Le numérique comme nouveau mode relationnel
L’innovation doit donc composer avec la valorisation sensorielle, expérientielle, immersive ; la mise en récit de la vigne et du vin ; l’élargissement du cadre d’expérience, en passant par tous les régimes de comparateurs et de comparaison. Il est clair que la conception d’un site Internet calquée sur la simple mise en ligne (dans le sens linéaire) de quelques informations fonctionnelles (où, quoi, qui, combien, etc.) ne suffit plus.
Certains territoires comme la Loire Atlantique tentent d’initier le mouvement. Komka Vigneron, une entreprise nantaise, met à disposition un modèle de site adapté au métier de vigneron, avec des contenus personnalisables. C’est un début. Mais tout le travail de mise en scène reste à concevoir, en lien étroit avec l’offre territoriale (oenotourisme) et plus encore marchande, à l’échelle nationale et internationale.
On attend dès lors que les vins se comportent comme des marques, avec une utilisation toujours plus professionnelle et stratégique des outils numériques.

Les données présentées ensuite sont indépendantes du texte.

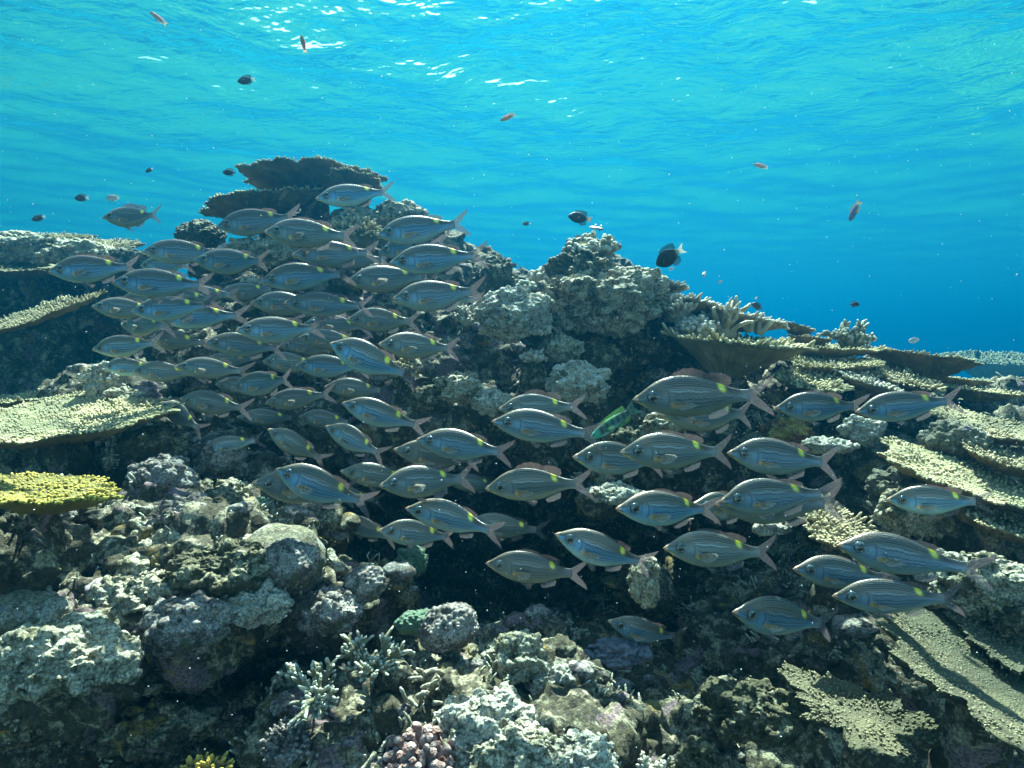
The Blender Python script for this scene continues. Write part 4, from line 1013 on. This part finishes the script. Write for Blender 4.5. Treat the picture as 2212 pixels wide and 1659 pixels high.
finger_coral('yellow tipped coral cut off by the bottom edge', 'finger coral', 440, 1690, 1.1, 62, 90, .028, .0058, coral_mat('yellow_tip_coral', (.16, .13, .05), (.50, .38, .06)), 17, flat=.9)
staghorn('broken white branches among rubble at bottom centre', 985, 1455, 1.45, 70, M_FINGER, 18, 6, (0, -.3, .8), thick=.010, fan=1.2)
finger_coral('purple grey fingered coral at lower left of the rubble', 'finger coral', 622, 1610, 1.25, 66, 130, .022, .006, M_KNOB, 19, up=(.1, -.5, 1), flat=.8)
finger_coral('green tufted coral behind the small brown bream', 'finger coral', 560, 1100, 1.85, 34, 80, .022, .006, M_GREENC, 20)
staghorn('thin branching coral at the foot of the right plates', 1400, 1655, 1.2, 66, M_FINGER, 21, 6, (.1, -.2, .9), thick=.0065, fan=1.1)

# ---- boulder corals and rocks
for a in [
('turf covered block forming the body of the pinnacle', 'rock', 1285, 650, 2.50, 108, 60, M_PALE, 1, dict(level=7, rough=1.4)),
('pale shoulder of rock on the right of the pinnacle', 'rock', 1378, 632, 2.52, 60, 46, M_PALE, 2, {}),
('white pitted boulder in sun left of the pinnacle', 'rock', 1108, 682, 2.32, 74, 48, M_WHITE, 3, dict(level=7)),
('pale boulder like a loaf below the pinnacle recess', 'rock', 1252, 826, 2.22, 58, 34, M_WHITE, 4, {}),
('slim standing rock with a mossy yellow top', 'rock', 1194, 712, 2.38, 15, 34, M_GREEN, 5, dict(level=5)),
('rugged rock under the mossy standing one', 'rock', 1212, 752, 2.36, 42, 26, M_PALE, 6, {}),
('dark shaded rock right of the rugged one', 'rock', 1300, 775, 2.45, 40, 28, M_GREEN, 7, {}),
('rock column below the bushy cap coral', 'rock', 1150, 825, 2.32, 26, 52, M_GREEN, 8, {}),
('pointed rock behind the tail of steep bream', 'rock', 992, 838, 2.18, 44, 30, M_PALE, 9, {}),
('low green crusted rock beside the pointed one', 'rock', 930, 862, 2.2, 44, 26, M_GREEN, 10, {}),
('small white rock right of the pointed one', 'rock', 1062, 868, 2.15, 42, 22, M_WHITE, 11, {}),
('boulder with pale top on the right flank of the mound', 'rock', 1068, 612, 2.9, 42, 40, M_GREEN, 12, {}),
('boulder on the mound shoulder above the upper bream', 'rock', 862, 470, 2.9, 52, 28, M_PALE, 13, {}),
('rounded rock under the top table coral', 'rock', 770, 472, 2.85, 44, 22, M_PALE, 14, {}),
('knobbly dark rock left of the mound top', 'rock', 432, 508, 2.95, 42, 24, M_GREEN, 15, {}),
('rock with white crown below the yellow finger coral', 'rock', 560, 548, 2.8, 70, 28, M_PALE, 16, {}),
('small sunlit knob in the gap of upper school', 'rock', 546, 632, 2.6, 28, 30, M_WHITE, 17, {}),
('jagged white dead coral at the left cave lip', 'dead coral', 226, 832, 2.35, 32, 42, M_WHITE, 18, dict(rough=1.3)),
('low pale ledge joined to the white dead coral', 'rock', 262, 858, 2.32, 46, 18, M_PALE, 19, {}),
('round boulder with smooth pale cap in front of left cave', 'boulder coral', 608, 1208, 1.52, 92, 72, M_MASS, 20, dict(style='smooth', level=7)),
('purple grey nodules patch covering the round boulder', 'boulder coral', 622, 1216, 1.44, 60, 50, M_KNOB, 21, dict(style='fine', level=7)),
('grey domed coral at left below the big bright table', 'boulder coral', 352, 1042, 1.72, 62, 52, M_KNOB, 22, dict(style='knob', level=7)),
('grey lumpy coral in front of the domed one', 'boulder coral', 425, 1112, 1.6, 74, 36, M_KNOB, 23, dict(style='knob', level=7)),
('pale crusted boulder left of the lumpy coral', 'rock', 285, 1130, 1.62, 62, 46, M_PALE, 24, dict(level=7)),
('brown rock under the yellow plate coral', 'rock', 95, 1275, 1.6, 120, 50, M_GREEN, 25, dict(level=7)),
('turf covered rock in the middle of the left slope', 'rock', 480, 1240, 1.42, 92, 56, M_GREEN, 26, dict(level=7)),
('white knuckled rock beneath the round boulder', 'rock', 545, 1305, 1.38, 70, 38, M_WHITE, 27, dict(level=7)),
('nodular grey dome on the lower left slope', 'boulder coral', 395, 1350, 1.28, 82, 58, M_KNOB, 28, dict(style='knob', level=7)),
('big sunlit boulder at the left edge', 'rock', 130, 1418, 1.15, 150, 66, M_PALE, 29, dict(level=7, style='rock', rough=.7)),
('smooth grooved coral mound at the left edge', 'boulder coral', 45, 1330, 1.28, 105, 46, M_MASS, 30, dict(style='ridge', level=7)),
('rough rock between grooved mound and nodular dome', 'rock', 285, 1290, 1.38, 84, 46, M_PALE, 31, dict(level=7)),
('small purple grey dome behind the branching corals', 'boulder coral', 785, 1262, 1.62, 44, 38, M_KNOB, 32, dict(style='fine')),
('sunlit nodular coral left of the small purple dome', 'boulder coral', 712, 1318, 1.5, 66, 40, M_KNOB, 33, dict(style='knob', level=7)),
('large purple grey brain coral facing right at bottom centre', 'boulder coral', 970, 1358, 1.48, 66, 46, M_KNOB, 34, dict(style='fine', level=7, tz=-18)),
('green soft mound left of the large grey dome', 'boulder coral', 900, 1345, 1.58, 42, 26, M_GREENC, 35, dict(style='fine')),
('green coral knob in the dark under the lower bream', 'boulder coral', 888, 1212, 2.0, 30, 28, M_GREENC, 36, dict(style='knob')),
('white ledge in the middle of the central cave', 'rock', 1325, 1068, 1.95, 52, 18, M_WHITE, 37, {}),
('dangling pale rubble under the tilting bream', 'rock', 1392, 1255, 1.62, 28, 44, M_PALE, 38, {}),
('tan mossy rock beside the wrasse', 'rock', 1440, 918, 1.95, 46, 22, M_PALE, 39, {}),
('small grey rock between wrasse and big eyed bream', 'rock', 1352, 945, 1.95, 26, 18, M_GREEN, 40, {}),
('mossy topped rock at the bottom centre', 'rock', 1115, 1420, 1.42, 56, 42, M_PALE, 41, {}),
('white rubble heap right of the mossy topped rock', 'rock', 1185, 1470, 1.40, 50, 28, M_WHITE, 42, {}),
('big pale encrusted rock at bottom edge centre', 'rock', 1050, 1575, 1.18, 90, 64, M_WHITE, 43, dict(level=7)),
('greenish white boulder at bottom edge right of cauliflower coral', 'rock', 1120, 1660, 1.1, 100, 60, M_PALE, 44, dict(level=7)),
('sandy pale rock low at bottom edge', 'rock', 1265, 1640, 1.15, 64, 40, M_WHITE, 45, {}),
('smooth grey sponge patch above the bottom rubble', 'sponge', 1340, 1560, 1.42, 40, 30, coral_mat('grey_sponge', (.30, .34, .40)), 46, dict(style='smooth', rz=.03, name=None)),
('olive rounded sponge next to the grey one', 'sponge', 1408, 1540, 1.45, 24, 26, coral_mat('olive_sponge', (.16, .15, .04)), 47, dict(style='smooth')),
('mustard sponge on the rubble left of the grey one', 'sponge', 1250, 1545, 1.38, 20, 18, coral_mat('mustard_sponge', (.38, .32, .05)), 48, dict(style='smooth')),
('grooved coral stub at bottom edge right of rubble', 'rock', 1510, 1650, 1.2, 44, 42, M_GREEN, 49, {}),
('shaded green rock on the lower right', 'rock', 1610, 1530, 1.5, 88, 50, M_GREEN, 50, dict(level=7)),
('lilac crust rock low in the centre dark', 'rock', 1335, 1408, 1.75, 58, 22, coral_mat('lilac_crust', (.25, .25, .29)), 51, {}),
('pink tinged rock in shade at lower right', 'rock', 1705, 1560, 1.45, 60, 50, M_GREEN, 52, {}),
('sunlit rock behind the right pale bream', 'rock', 1975, 1105, 1.75, 62, 46, M_PALE, 53, dict(level=7)),
('gleaming white rock between lower right bream', 'rock', 2035, 1232, 1.5, 44, 30, M_WHITE, 54, {}),
('grooved brown rock sloping down at right edge', 'rock', 2125, 1262, 1.45, 90, 62, M_PALE, 55, dict(level=7)),
('bright stone shelf under the right brown backed bream', 'rock', 1862, 930, 2.2, 36, 26, M_WHITE, 56, {}),
('pale flat stone pointing left over the cave at right', 'rock', 1785, 962, 2.05, 48, 14, M_WHITE, 57, {}),
('orange brown sponge rock by the brown backed bream', 'rock', 1700, 935, 2.2, 46, 28, rock_mat('sponge_rock', (.20, .12, .05), (.34, .24, .12), (.45, .16, .05), (.35, .26, .05), .55, .5), 58, {}),
('small white crust right of the white shelf, near two tails', 'rock', 1668, 1142, 1.8, 32, 12, M_WHITE, 59, {}),
('lumpy pale coral at right above the long plate', 'boulder coral', 2060, 950, 2.0, 60, 34, M_MASS, 60, dict(style='knob')),
('rounded pale head at right between plates', 'boulder coral', 1925, 1050, 1.9, 46, 34, M_MASS, 61, dict(style='knob')),
('dark far boulder under the faded table coral', 'rock', 2185, 812, 10.2, 55, 32, M_GREEN, 62, {}),
('grey boulder at the right rim above the corner plates', 'rock', 2205, 1330, 1.4, 60, 46, M_GREEN, 63, {}),
('rough rock at the left edge under the big bright table', 'rock', 330, 960, 2.1, 60, 34, M_GREEN, 64, {}),
('pinkish grey coral patch right of the big bright table', 'boulder coral', 480, 1000, 2.15, 50, 44, M_KNOB, 65, dict(style='knob')),
('rubble rock with orange tint behind the green tufted coral', 'rock', 500, 1070, 1.95, 46, 30, M_PALE, 66, {}),
('rounded lump on top of the far left plateau', 'rock', 60, 540, 4.0, 95, 30, M_PALE, 71, {}),
('second rounded lump on the far left plateau, nearer the lone bream', 'rock', 180, 556, 3.9, 80, 28, M_PALE, 72, {}),
('knobbed rock ending the far left plateau', 'rock', 280, 572, 3.75, 46, 30, M_GREEN, 73, {}),
('large eroded ridge of fused coral rock across the left slope', 'rock', 430, 1215, 1.60, 205, 82, M_PALE, 91, dict(level=7, rough=1.25, rz=.17)),
('overhanging ledge of fused rock above the dark left hollow', 'rock', 330, 1375, 1.48, 190, 62, M_GREEN, 92, dict(level=7, rough=1.25, rz=.16)),
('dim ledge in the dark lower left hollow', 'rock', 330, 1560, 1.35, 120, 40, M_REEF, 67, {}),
('pale finger of rock in the dark left hollow', 'rock', 630, 1470, 1.5, 26, 34, M_PALE, 68, {}),
]:
    lab, cat, x, y, d, rx, ry, mat, sd, kw = a
    if x < 760 and y > 1000: d += .06
    kw = dict(kw)
    if cat == 'sponge': kw['name'] = 'sponge'
    if cat == 'dead coral': kw['name'] = 'dead_coral'
    rock(lab, cat, x, y, d, rx, ry, mat, sd, **kw)

# ------------------------------------------------------------------ rubble and small crusts strewn over the rock: nobody could count them
def growth():
    rng = np.random.default_rng(77); V, F, n = REEF['V'], REEF['F'], REEF['n']
    c = V[F].mean(1); nn = n[F[:, 0]]
    rel = c; dep = rel @ VF; px = CXD + FPX * (rel @ VR) / np.maximum(dep, .1); py = CYD - FPX * (rel @ VU) / np.maximum(dep, .1)
    ok = (dep > .9) & (dep < 3.8) & (px > -150) & (px < 2360) & (py < 1800) & (py > 380) & (nn[:, 2] > -.05)
    # weight by apparent size so that near and far are equally dressed
    idx = np.nonzero(ok)[0]; wgt = 1 / dep[idx] ** 1.2; wgt /= wgt.sum()
    patch = fbm(c[idx] * 2.3, 3, 2)
    def pick(k, lo, hi):
        w_ = wgt * ((patch > lo) & (patch < hi)); w_ /= w_.sum(); return rng.choice(idx, k, p=w_)
    # broken finger rubble and stubby branch tufts
    for nm, mat, k, lo, hi, ln, rr in (('coral_rubble', M_FINGER, 4200, -.05, .6, .030, .0052), ('coral_tufts', M_STAG, 5200, -.6, -.02, .020, .0036)):
        seeds = pick(k // 7, lo, hi)
        f = np.repeat(seeds, 7); b = c[f] + rng.normal(0, .013, (len(f), 3)); d_ = nn[f] * .9 + rng.normal(0, .55, (len(f), 3)) + np.array((0, 0, .25))
        if nm == 'coral_rubble': d_[::2] = rng.normal(0, 1, (len(d_[::2]), 3)) * np.array((1, 1, .3))
        Vv, Q, T, tt = sticks(b - nn[f] * .004, d_, ln * rng.uniform(.5, 1.4, len(f)), rr * rng.uniform(.6, 1.4, len(f)), rr * rng.uniform(.4, .8, len(f)), 6, bend=rng.normal(0, .15, (len(f), 3)))
        tag(obj(nm, mesh_data(nm, Vv, [Q, T], mat, col=np.stack([tt] * 3, 1))), kind='stuff')
    v, fo = ico(3)
    for nm, mat, k, r0 in (('crust_lumps', M_REEF, 600, .032), ('nodule_crusts', M_KNOB, 260, .034)):
        s = pick(k, -9, 9); Vs, Fs = [], []
        for q, i in enumerate(s):
            r = r0 * rng.uniform(.35, 1.3); a = v * (1 + .35 * gnoise(v * 1.7 + q, 5) + .16 * gnoise(v * 4.5 + q, 6) + .22 * (.5 - worley(v * 3.2 + q, 7)))[:, None] * r * np.array((rng.uniform(.8, 1.4), rng.uniform(.8, 1.4), rng.uniform(.5, .9)))
            Vs.append(a + c[i] + nn[i] * r * .1); Fs.append(fo + q * len(v))
        tag(obj(nm, mesh_data(nm, np.concatenate(Vs), np.concatenate(Fs), mat)), kind='stuff')
growth()

# ------------------------------------------------------------------ specks drifting in the water
def particles():
    rng = np.random.default_rng(8); n = 1500
    v, F = ico(1)
    px, py = rng.uniform(-150, 2360, n), rng.uniform(-80, 1740, n); d = rng.uniform(.45, 2.4, n) ** 1.0
    r = (.0003 + .0006 * rng.random(n) ** 3) * (d / 1.1) ** .7
    C = np.stack([P(a, b, c) for a, b, c in zip(px, py, d)])
    st = rng.uniform(.6, 1.8, (n, 1, 3))
    V = (C[:, None] + v[None] * r[:, None, None] * st).reshape(-1, 3); Fa = (F[None] + (np.arange(n) * len(v))[:, None, None]).reshape(-1, 3)
    m, nt, b = new_mat('speck'); b.inputs['Base Color'].default_value = (.8, .8, .75, 1)
    tag(obj('plankton', mesh_data('plankton', V, Fa, m)), kind='stuff')
particles()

Les systèmes sont si nombreux et sophistiqués qu’on en appelle à un écosystème digital, à une gestion cohérente entre les ordinateurs, portables, smartphones, tablettes et même « phablettes » (Smartphones aux écrans élargis). L’économie globale doit s’adapter à l’ergonomie (responsive design) et le design doit aller au simple (flat design) pour faciliter des navigations et des interactions riches et inédites.